"And what else.........."
Those who conceal their sins do not prosper, but those who confess and forsake them obtain mercy. ~ Proverbs 28:13
There was always one thing I feared when I would sit in the confessional and I guess that one thing is the reason why I did not sit there as often as I should have. That one thing was “What if the Priest says “ Your sins are not forgiven”. I was always afraid of that but last week when I sat in the confessional there was something said that I never heard from any Priest or even heard that it was said to anyone else by a Priest. After I said my sins the Priest said “ And what else?”
I was in shock and yet even more shocked as more things came from my mouth. Then again He said “ And what else” and again more came out. Then came a full dialogue between the Priest and myself. Well, it was more of Him talking and me saying “Yes Father, I understand Father, Your right Father”.... For once there was nothing more I could say. I was absolved and I left in shock of what went on.
It was not that I was hiding things from confession but more that I tend to speak in generalities and do not go into specifics. It is like when you order that meal in the drive up. “ I will take a number 4 with a coke”. You do not say what it is just the number and your set and they understand. Its the same in confession for me its like “ I committed 2, 4 and 6. (Do not bother to check commandments I just made the number up :) ) Then you are off to do your penance. It did not work that way this time.
It is not that I do not know my sins, I am fully aware of them but when they are put in categories and placed under headings it takes away some of the reality of them. Yet, this time when I heard them out loud it become a new reality of the life I was living. It was not a holy life that I wanted to be living. I did not say that to the priest but he said things that would help to be living that holy life. It was what I needed to hear.
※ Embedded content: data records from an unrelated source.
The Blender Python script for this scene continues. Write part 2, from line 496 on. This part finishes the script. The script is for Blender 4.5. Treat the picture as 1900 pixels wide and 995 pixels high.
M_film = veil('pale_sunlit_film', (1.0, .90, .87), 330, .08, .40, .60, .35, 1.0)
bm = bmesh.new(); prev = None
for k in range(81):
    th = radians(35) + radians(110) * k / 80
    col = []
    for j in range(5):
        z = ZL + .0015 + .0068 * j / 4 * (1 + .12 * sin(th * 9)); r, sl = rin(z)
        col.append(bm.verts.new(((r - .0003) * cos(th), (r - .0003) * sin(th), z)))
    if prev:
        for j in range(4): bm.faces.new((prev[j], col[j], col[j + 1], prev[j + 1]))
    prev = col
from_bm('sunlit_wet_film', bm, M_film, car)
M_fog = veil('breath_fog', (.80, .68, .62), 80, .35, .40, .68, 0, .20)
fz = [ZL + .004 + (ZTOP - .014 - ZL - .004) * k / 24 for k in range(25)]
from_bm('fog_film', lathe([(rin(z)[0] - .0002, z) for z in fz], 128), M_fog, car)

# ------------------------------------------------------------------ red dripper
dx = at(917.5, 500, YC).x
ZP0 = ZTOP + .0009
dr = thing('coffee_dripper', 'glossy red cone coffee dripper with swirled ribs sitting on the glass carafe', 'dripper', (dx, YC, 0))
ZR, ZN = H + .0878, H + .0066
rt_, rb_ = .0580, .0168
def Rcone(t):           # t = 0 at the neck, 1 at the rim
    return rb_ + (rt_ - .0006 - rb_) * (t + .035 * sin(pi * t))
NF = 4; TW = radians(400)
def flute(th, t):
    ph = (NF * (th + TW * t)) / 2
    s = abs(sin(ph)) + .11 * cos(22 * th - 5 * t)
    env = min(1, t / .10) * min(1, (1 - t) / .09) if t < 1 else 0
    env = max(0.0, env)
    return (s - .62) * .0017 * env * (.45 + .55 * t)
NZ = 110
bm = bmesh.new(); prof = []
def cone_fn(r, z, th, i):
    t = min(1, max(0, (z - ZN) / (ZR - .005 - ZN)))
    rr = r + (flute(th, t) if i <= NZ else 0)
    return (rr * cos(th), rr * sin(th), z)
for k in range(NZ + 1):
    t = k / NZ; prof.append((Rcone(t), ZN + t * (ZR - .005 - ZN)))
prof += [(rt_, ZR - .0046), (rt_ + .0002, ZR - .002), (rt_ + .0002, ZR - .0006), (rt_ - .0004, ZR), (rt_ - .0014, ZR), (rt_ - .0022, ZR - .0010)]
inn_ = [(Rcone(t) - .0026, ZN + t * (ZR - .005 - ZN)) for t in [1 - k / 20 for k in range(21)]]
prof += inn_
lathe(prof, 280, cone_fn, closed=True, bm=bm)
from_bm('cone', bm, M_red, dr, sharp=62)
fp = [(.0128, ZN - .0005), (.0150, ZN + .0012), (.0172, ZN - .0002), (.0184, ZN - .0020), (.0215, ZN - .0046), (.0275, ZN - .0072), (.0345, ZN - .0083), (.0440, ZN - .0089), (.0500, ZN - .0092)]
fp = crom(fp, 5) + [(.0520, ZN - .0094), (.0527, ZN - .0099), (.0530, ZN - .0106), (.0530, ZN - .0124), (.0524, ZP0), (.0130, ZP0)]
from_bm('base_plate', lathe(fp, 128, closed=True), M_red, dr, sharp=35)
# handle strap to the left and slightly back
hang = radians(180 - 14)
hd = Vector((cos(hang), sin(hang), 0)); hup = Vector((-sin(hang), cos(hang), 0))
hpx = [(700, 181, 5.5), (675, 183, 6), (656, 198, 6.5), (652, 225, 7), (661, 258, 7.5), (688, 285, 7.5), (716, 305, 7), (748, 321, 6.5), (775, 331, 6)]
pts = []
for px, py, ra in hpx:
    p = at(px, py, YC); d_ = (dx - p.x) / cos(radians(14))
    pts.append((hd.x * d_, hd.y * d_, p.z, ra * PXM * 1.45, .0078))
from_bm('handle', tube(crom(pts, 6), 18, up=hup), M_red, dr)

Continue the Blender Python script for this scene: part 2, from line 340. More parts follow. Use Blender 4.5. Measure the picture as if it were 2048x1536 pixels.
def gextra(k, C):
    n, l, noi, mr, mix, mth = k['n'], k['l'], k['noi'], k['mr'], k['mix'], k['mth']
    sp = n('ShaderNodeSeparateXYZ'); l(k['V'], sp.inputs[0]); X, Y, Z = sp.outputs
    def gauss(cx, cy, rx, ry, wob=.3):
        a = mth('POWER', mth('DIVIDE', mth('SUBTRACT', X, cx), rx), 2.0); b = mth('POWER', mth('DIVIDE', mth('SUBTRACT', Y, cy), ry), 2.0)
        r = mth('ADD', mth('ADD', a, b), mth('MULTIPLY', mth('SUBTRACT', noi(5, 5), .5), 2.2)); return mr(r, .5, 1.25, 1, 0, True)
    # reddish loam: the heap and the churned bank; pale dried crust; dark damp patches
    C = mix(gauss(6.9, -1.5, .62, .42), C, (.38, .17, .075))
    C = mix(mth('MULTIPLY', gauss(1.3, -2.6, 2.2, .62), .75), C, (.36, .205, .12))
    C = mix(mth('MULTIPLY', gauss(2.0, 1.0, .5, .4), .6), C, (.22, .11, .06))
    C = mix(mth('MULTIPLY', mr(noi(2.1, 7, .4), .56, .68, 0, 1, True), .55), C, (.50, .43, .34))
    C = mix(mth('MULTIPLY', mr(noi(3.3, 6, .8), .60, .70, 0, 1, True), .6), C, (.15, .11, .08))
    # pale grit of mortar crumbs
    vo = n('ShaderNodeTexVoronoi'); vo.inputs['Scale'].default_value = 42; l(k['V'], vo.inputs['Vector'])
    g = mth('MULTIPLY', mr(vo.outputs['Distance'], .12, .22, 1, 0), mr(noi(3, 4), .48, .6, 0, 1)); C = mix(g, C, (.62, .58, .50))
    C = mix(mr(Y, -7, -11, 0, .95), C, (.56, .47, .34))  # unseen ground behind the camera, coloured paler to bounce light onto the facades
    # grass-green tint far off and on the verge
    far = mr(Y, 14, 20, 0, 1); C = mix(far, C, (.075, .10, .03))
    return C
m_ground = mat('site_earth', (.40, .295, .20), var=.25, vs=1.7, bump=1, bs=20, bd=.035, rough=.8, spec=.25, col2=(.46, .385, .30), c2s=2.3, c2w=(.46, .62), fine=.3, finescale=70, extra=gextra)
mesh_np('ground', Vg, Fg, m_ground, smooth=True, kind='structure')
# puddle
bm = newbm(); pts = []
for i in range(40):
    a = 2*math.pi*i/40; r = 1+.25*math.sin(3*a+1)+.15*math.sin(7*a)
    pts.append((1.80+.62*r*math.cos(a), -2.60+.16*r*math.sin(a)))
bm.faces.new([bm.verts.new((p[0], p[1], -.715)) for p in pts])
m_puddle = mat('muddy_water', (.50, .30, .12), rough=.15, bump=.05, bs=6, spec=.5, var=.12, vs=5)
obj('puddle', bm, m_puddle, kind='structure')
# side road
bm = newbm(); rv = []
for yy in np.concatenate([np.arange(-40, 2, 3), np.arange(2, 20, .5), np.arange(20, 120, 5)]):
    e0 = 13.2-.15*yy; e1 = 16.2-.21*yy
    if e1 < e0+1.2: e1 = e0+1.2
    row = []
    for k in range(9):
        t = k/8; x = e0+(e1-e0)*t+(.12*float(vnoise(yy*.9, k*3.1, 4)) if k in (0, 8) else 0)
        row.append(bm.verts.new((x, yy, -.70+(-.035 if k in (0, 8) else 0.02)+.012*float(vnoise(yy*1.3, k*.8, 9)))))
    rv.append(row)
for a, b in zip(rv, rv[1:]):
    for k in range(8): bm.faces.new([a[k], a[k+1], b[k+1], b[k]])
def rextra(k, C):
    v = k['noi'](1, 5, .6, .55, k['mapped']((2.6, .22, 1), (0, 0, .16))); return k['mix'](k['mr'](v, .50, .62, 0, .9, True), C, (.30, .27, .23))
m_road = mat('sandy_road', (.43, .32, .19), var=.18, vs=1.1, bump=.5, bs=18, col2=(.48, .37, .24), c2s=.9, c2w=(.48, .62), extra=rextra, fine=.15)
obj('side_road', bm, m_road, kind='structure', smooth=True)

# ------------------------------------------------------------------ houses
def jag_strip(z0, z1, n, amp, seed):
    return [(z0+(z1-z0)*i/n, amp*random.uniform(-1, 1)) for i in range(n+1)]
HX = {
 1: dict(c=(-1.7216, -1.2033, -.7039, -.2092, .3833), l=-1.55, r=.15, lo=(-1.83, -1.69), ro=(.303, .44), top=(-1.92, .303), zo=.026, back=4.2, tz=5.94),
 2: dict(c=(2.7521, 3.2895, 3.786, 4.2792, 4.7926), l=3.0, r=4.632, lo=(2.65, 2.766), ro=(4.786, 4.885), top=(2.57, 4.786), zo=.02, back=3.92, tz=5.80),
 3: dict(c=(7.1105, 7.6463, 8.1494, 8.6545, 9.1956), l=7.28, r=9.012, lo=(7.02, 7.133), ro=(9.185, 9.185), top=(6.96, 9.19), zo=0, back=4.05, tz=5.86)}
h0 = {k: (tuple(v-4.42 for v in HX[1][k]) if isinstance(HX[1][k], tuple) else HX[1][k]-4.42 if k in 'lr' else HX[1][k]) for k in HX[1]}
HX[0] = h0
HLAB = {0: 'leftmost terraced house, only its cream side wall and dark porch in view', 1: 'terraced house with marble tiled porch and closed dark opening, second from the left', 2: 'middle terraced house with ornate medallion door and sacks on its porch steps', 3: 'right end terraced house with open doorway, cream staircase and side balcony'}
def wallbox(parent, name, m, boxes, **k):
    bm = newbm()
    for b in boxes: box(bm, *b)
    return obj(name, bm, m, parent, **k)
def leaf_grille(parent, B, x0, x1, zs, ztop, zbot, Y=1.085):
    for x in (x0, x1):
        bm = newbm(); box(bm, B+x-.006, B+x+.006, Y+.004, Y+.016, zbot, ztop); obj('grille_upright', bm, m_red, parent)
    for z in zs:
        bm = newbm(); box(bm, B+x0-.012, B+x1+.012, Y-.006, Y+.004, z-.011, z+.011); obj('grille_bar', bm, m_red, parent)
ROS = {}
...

This all happened at the Shrine of the Immaculate Conception in Washington D.C. This will be important to know for the next part. As much as I knew He was right I started to doubt it. Maybe thats just what He does and says to everyone. So, I let it go as just a coincidence. Then he next night I decided to go to church back home for prayer for Vocations. There was a Seminarian from the Diocese who is assigned there for the summer. He got up to do a talk and says He is from the Seminary in DC and spoke about what He did to lead a more Holy life before entering the seminary. There is no shock to anyone, I bet, that it was everything that the priest said to me the day before in the confessional. I guess God wanted to make sure that the message just did not stay in DC but made the message come to my home from DC without my help.
I left that night on top of the world. Thinking of what and how I am going to go about the Holy Life that I really want from my heart and soul. It is in these moments where I stop and say out loud “ God really does pay attention to everything and wants the best for me”. Things will need to shift in my life for more of those things that I need to do. I know in the end both God and myself will be happier.
Lesson learned : Be 100% open in confession. Do not try and lump things together to make it easier but truly listen to what has gone on so one can correct those things in the present and future.
Until tomorrow, God Bless, and may you open your mouth so the truth, the whole truth, will come forth and open your eyes to the life you live.